Investigators Begin 2nd Week In Hunt For Haleigh
Sheriff To Family: 'Do Not Give Up Hope'
POSTED: Tuesday, February 17, 2009
UPDATED: 12:25 pm EST February 17, 2009
PALATKA, Fla. -- One week after an Amber Alert was issued for 5-year-old Haleigh Cummings, the Putnam County Sheriff's office has new leads and continuing hope the girl will be found safe, but no explanation of why she disappeared from her father's mobile home in the middle of the night.
Haleigh was reported missing just after 3 a.m. last Tuesday after her father's girlfriend woke up and found the child missing. Within minutes, 17-year-old Misty Croslin and Haleigh's father, Ronald Cummings, placed frantic calls to 911.
Almost from the beginning, the case has been treated as an abduction.
For six days, teams of up to 300 people, along with boats, divers, bloodhounds and aircraft searched and researched a five-mile radius around the doublewide mobile home where Haleigh lived with her younger brother, father and his girlfriend.
Investigators have interviewed Croslin, Cummings, Haleigh's mother Crystal Sheffield, and extended family members and friends who had contact with Haleigh in the hours and days before she disappeared. Lie-detector tests were administered to most of them.
Although the sheriff's office won't discuss the results of the polygraph tests, it has repeatedly said everyone involved has been very cooperative with the investigation.
"We are still looking at everyone a suspect at this time," Putnam County Capt. Stephen Rose said.
Rose said a canvas of the neighborhood and check point along Buffalo Bluff Road -- the only access to the home park -- on Monday afternoon and evening generated several new leads that they would be following up on Tuesday.
Family of the missing girl continues to spend their days and nights in a tented area near where Haleigh disappeared. Surrounded with flowers, Teddy bears, candles and well-wishes, the family can just watch, hope and pray.
"We just watch the TV and pray for something to break," Teresa Neves said in an interview Tuesday morning.
She then turned to the camera and addressed her granddaughter: "We love you baby. We're going everything we can to bring you home. Just hang in there, sweetheart."
While candlelight vigils have been head at the site every night for the past week, the Cummings' family pastor is holding a special service Tuesday night at Dunn's Creek Baptist Church. Family, friends, Haleigh's classmates, community members and law enforcement officials are expected to attend.
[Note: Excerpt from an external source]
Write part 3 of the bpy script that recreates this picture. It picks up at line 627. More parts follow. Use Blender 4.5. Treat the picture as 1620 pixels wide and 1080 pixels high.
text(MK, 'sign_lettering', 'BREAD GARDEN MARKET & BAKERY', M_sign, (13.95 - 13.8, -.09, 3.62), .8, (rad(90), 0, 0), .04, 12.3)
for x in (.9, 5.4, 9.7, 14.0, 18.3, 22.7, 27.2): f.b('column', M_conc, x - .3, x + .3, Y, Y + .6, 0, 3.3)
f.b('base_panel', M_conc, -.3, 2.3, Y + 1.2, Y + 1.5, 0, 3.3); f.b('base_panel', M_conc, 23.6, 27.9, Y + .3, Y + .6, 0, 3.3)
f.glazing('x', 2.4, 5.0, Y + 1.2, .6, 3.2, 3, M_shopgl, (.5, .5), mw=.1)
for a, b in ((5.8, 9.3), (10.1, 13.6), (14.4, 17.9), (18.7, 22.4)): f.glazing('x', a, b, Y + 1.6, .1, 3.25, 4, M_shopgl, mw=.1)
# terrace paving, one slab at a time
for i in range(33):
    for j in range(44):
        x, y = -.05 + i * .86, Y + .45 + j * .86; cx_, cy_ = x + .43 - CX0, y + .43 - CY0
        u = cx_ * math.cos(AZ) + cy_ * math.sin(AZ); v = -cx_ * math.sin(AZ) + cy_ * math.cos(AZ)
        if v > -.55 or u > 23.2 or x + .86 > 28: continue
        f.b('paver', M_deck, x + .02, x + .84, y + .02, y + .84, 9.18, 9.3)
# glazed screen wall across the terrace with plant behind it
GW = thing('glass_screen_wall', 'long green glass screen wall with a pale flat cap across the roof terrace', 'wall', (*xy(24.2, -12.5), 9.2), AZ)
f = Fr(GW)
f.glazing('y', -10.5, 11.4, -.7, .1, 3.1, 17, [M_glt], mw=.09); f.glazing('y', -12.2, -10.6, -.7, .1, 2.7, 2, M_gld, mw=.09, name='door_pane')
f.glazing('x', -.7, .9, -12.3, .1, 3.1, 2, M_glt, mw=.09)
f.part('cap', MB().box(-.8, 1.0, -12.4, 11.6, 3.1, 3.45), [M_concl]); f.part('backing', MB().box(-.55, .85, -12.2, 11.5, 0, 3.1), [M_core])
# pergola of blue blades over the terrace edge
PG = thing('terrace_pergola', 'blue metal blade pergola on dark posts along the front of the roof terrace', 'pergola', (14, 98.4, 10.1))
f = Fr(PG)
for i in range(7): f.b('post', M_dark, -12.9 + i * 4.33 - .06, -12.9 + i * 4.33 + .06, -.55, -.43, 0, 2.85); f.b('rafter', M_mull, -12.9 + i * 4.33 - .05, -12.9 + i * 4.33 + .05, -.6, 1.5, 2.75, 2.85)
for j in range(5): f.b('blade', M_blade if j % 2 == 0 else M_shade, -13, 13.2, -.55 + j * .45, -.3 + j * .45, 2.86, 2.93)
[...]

One Week; Hundreds Of Tips; No Sign Of Haleigh
The widespread search of the Satsuma community was suspended on Monday, officials were quick to say they would continue "tactical searches" in response to new leads.
Dozens of law enforcement personnel searched a field near Pomona Park -- 10 miles south of Haleigh's neighborhood -- Monday morning in response to a tip, but found nothing of significance to the investigation.
Late Monday, Putnam County Sheriff Jeff Hardy urged everyone involved not to give up hope that the girl will be found alive.
"We're asking the family, 'Do not give up hope.' We have hope that we're going to find Haleigh, and we hope to bring her home alive," Hardy said, his voice cracking. "As I explained it to them with my staff -- we've not abandoned the search. Depending on the urgency of the tip, we have resources ready to deploy."
Haleigh's family, which expressed support for the decision to scale back the daily searches on Sunday, was openly critical Monday that not enough was being done.
"I asked that we get permission for horses to still be out here to look," Haleigh's father, Ronald Cummings, said Monday. "It's not time to give up. It's still time. My daughter is still out there, and we want her home."
Crystal Sheffield, Haleigh's mother, also hoped search efforts will continue.
"I feel like they should stay expand the search," Sheffield said. "They need to search other areas, but I do think they should stay."
Florida Department of Law Enforcement Special Agent Dominick Pape confirmed that efforts to find Haleigh have not diminished, just entered a new phase.
"We will continue searching until she is recovered," Pape said. "We will search any place in this county and outside this country if we get a valid lead that says we need to be there."
Authorities said they have received more than 500 tips over the past several days, which is one of the reasons the command center was moved from a trailer in Satsuma to county offices in Palatka, where investigators had access to more resources.
Hardy said Haleigh's mother, father, his girlfriend and extended family members were being interviewed again, even though he has praised them for cooperating over the past week.
"We don't have all our questions answered and, obviously, we don't have Haleigh," Hardy said. "We'll interview people as many times as we feel necessary."
No one would discuss what information prompted those responses.
Authorities ask anyone with any information to call Crimes Stoppers at 888-277-TIPS or the FDLE's Missing Endangered Persons Information Clearinghouse at 888-FL-MISSING.